Paige Bleakley, Schneider Electric project development manager, reviewed a scope matrix of observed needs across district campuses and identified the highest priorities as Eagle Pass High School, C.C. Wynne High School and Eagle Pass Junior High. She said some equipment is more than 20 years old and that district teams reported heating, zoning and automation challenges at older campuses.
Schneider Electric provided high‑level cost and benefit estimates. The consultant said energy efficiency and deferred‑maintenance work could yield roughly $400,000 in annual utility savings and more than $13 million in life‑cycle savings over time, depending on final scope; the presenter emphasized these are preliminary estimates. Proposed work was organized into a near‑term phase (design in 2025 and construction beginning in fall 2025) and a second phase that could align with a future bond.
The presentation included possible renewable‑energy options. Garcia said solar systems are being incentivized under the federal investment tax credit (ITC) and that a solar project paired with battery storage and backup generators could supply short‑ and long‑term outage resilience, but the company cautioned batteries and microgrids materially increase project cost. In response to trustee questions, Schneider Electric said standard solar installations without battery storage do not make a campus fully off‑grid and that full backup for prolonged outages typically requires a combination of solar, battery storage and diesel or natural‑gas generators.
Trustees asked about practical tradeoffs. Trustee Morris Lipson asked whether installed solar panels would provide power during outages; Schneider Electric said not without battery storage or generators. Board members discussed whether LED field lighting for the new track might be considered as an additional energy item in future design work; Schneider said field LED upgrades were not included in the track contract but could be evaluated.
Why it matters: The audit identifies capital‑intensive deferred maintenance across older campuses and outlines a pathway for district leaders to use guaranteed or projected energy savings and potential federal incentives to partially offset bond costs.
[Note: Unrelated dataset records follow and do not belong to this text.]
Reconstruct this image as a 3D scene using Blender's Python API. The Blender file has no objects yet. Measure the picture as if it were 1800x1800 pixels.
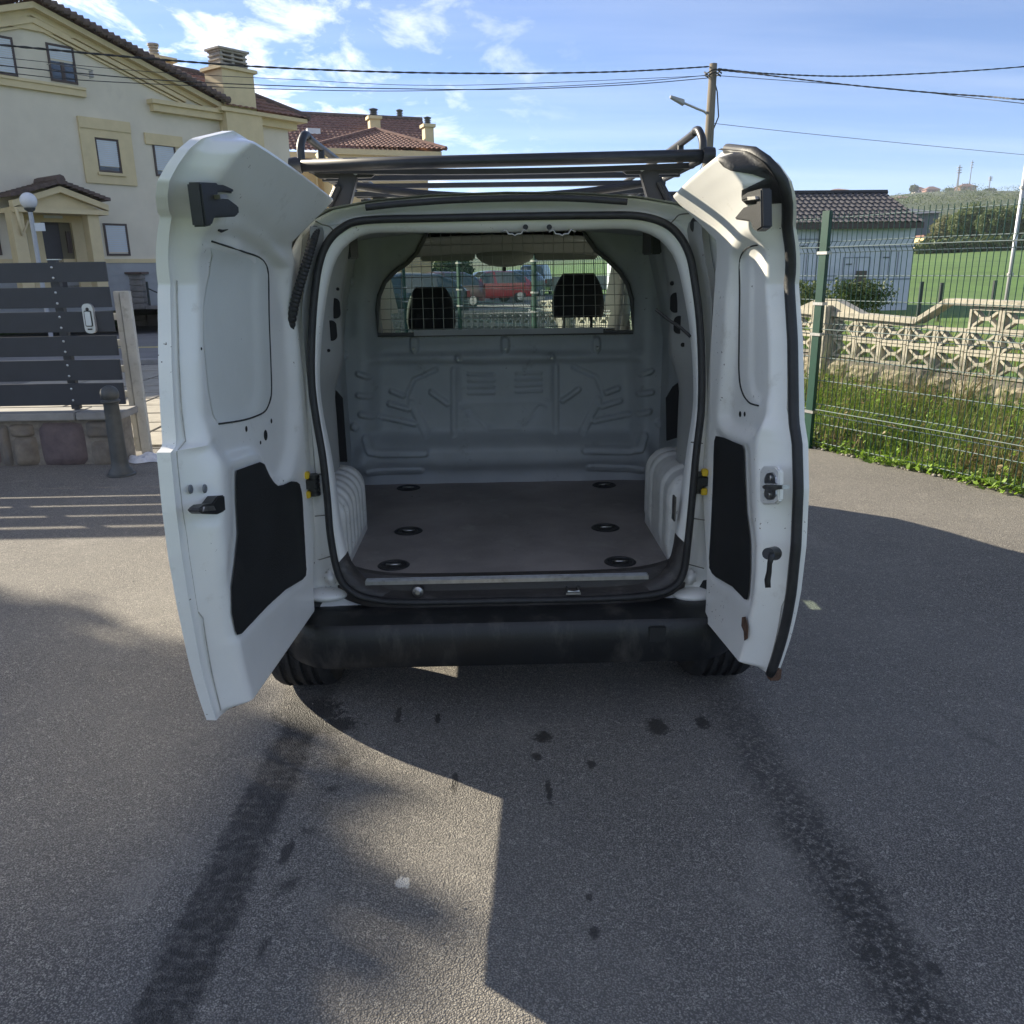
import bpy, bmesh, math, random
import numpy as np
from mathutils import Vector
random.seed(7); np.random.seed(7)
R = math.radians
# ---------------------------------------------------------------- camera
scn = bpy.context.scene
F = 1466.0; PITCH = math.atan(430/F); YAW = R(1.05); ROLL = R(.85); CH = 1.62
_f = np.array([math.sin(YAW)*math.cos(PITCH), math.cos(YAW)*math.cos(PITCH), -math.sin(PITCH)])
_r = np.array([math.cos(YAW), -math.sin(YAW), 0.]); _u = np.cross(_r, _f)
_r2 = _r*math.cos(ROLL)-_u*math.sin(ROLL); _u2 = _u*math.cos(ROLL)+_r*math.sin(ROLL)
CAM = np.array([0, 0, CH])
camd = bpy.data.cameras.new('camera'); cam = bpy.data.objects.new('camera', camd)
scn.collection.objects.link(cam); scn.camera = cam
camd.sensor_width = 36; camd.lens = 36*F/1800; camd.clip_end = 6000; camd.clip_start = .05
from mathutils import Matrix
M = Matrix(((_r2[0], _u2[0], -_f[0], 0), (_r2[1], _u2[1], -_f[1], 0), (_r2[2], _u2[2], -_f[2], CH), (0, 0, 0, 1)))
cam.matrix_world = M
# ---------------------------------------------------------------- world, sun, exposure
SX, SY = -1.90, 1.31                       # metres towards the sun per metre of height
SUN_AZ = math.atan2(SX, SY); SUN_EL = math.atan(1/math.hypot(SX, SY))
world = bpy.data.worlds.new('World'); scn.world = world; world.use_nodes = True
nt = world.node_tree; nt.nodes.clear()
wo = nt.nodes.new('ShaderNodeOutputWorld'); bg = nt.nodes.new('ShaderNodeBackground')
sky = nt.nodes.new('ShaderNodeTexSky'); sky.sky_type = 'NISHITA'; sky.sun_disc = False
sky.sun_elevation = SUN_EL; sky.sun_rotation = SUN_AZ
sky.altitude = 1200; sky.air_density = .8; sky.dust_density = .0; sky.ozone_density = 3.0
bg.inputs['Strength'].default_value = SKY_STRENGTH = .068
def N(tree, t, **kw):
    n = tree.nodes.new(t)
    for k, v in kw.items():
        if k.startswith('i_'): n.inputs[k[2:]].default_value = v
        elif k.startswith('n_'): n.inputs[int(k[2:])].default_value = v
        else: setattr(n, k, v)
    return n
L = lambda tree, a, b: tree.links.new(a, b)
tc = N(nt, 'ShaderNodeTexCoord')
# clouds live on a flat layer: direction / height
sep = N(nt, 'ShaderNodeSeparateXYZ'); L(nt, tc.outputs['Generated'], sep.inputs[0])
zc = N(nt, 'ShaderNodeMath', operation='MAXIMUM', n_1=.03); L(nt, sep.outputs['Z'], zc.inputs[0])
za = N(nt, 'ShaderNodeMath', operation='ADD', n_1=.10); L(nt, zc.outputs[0], za.inputs[0])
def dv(o):
    m = N(nt, 'ShaderNodeMath', operation='DIVIDE'); L(nt, sep.outputs[o], m.inputs[0]); L(nt, za.outputs[0], m.inputs[1]); return m
cx_, cy_ = dv('X'), dv('Y')
cmb = N(nt, 'ShaderNodeCombineXYZ'); L(nt, cx_.outputs[0], cmb.inputs[0]); L(nt, cy_.outputs[0], cmb.inputs[1])
mp = N(nt, 'ShaderNodeMapping'); mp.inputs['Rotation'].default_value = (0, 0, .5); mp.inputs['Scale'].default_value = (1, .62, 1); mp.inputs['Location'].default_value = (3.1, 1.7, 0)
L(nt, cmb.outputs[0], mp.inputs[0])
n1 = N(nt, 'ShaderNodeTexNoise', i_Scale=4.3, i_Detail=10, i_Roughness=.62, i_Distortion=.35); L(nt, mp.outputs[0], n1.inputs['Vector'])
n2 = N(nt, 'ShaderNodeTexNoise', i_Scale=.42, i_Detail=2); L(nt, mp.outputs[0], n2.inputs['Vector'])
r1 = N(nt, 'ShaderNodeMapRange', n_1=.49, n_2=.66); L(nt, n1.outputs[0], r1.inputs[0])
# patchy: more cloud towards the west (left) and behind, thin veil elsewhere
g1 = N(nt, 'ShaderNodeMapRange', n_1=.45, n_2=-1.1); L(nt, cx_.outputs[0], g1.inputs[0])
gb = N(nt, 'ShaderNodeMapRange', n_1=.9, n_2=-.6); L(nt, cy_.outputs[0], gb.inputs[0]); gx2 = N(nt, 'ShaderNodeMath', operation='MAXIMUM'); L(nt, g1.outputs[0], gx2.inputs[0]); L(nt, gb.outputs[0], gx2.inputs[1])  # unseen cloud added behind the camera to whiten the fill light
g2 = N(nt, 'ShaderNodeMath', operation='MULTIPLY'); L(nt, r1.outputs[0], g2.inputs[0]); L(nt, gx2.outputs[0], g2.inputs[1])
mpv = N(nt, 'ShaderNodeMapping'); mpv.inputs['Rotation'].default_value = (0, 0, -.35); mpv.inputs['Scale'].default_value = (.35, 1.5, 1)
L(nt, cmb.outputs[0], mpv.inputs[0])
n3 = N(nt, 'ShaderNodeTexNoise', i_Scale=1.1, i_Detail=5, i_Roughness=.55); L(nt, mpv.outputs[0], n3.inputs['Vector'])
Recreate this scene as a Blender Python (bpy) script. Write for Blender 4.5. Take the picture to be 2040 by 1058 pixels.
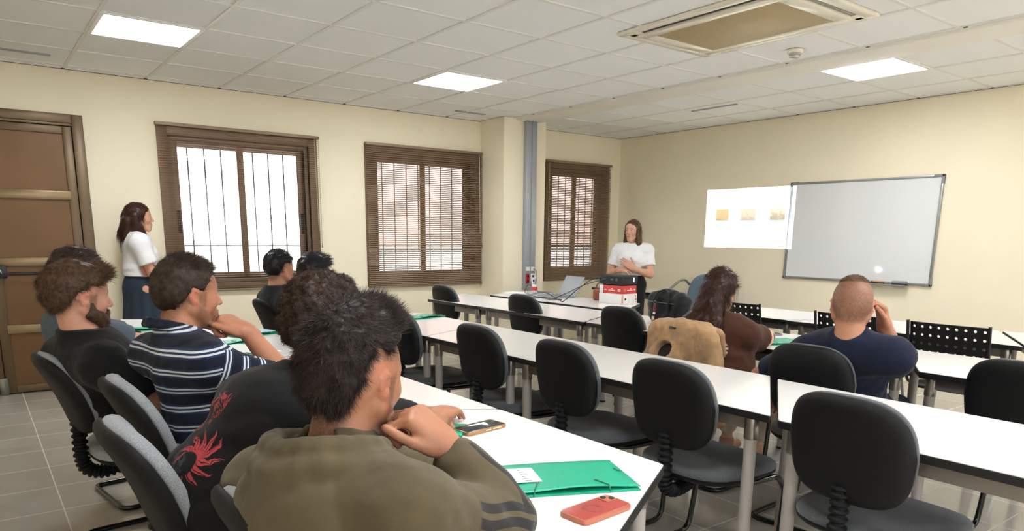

The district will have to decide on phasing, funding and whether to pursue renewable projects with battery backup based on cost and resilience priorities.
Quoted from the meeting: Schneider Electric said preliminary modeling showed “a big chunk an additional large reduction in utility savings that could be over $400,000 annually” and that the life‑cycle savings projection could be “something $13,000,000 maybe more in life cycle savings.”
Next steps presented to the board included detailed design work, developing a phased plan and a capital‑asset inventory to support long‑range budgeting.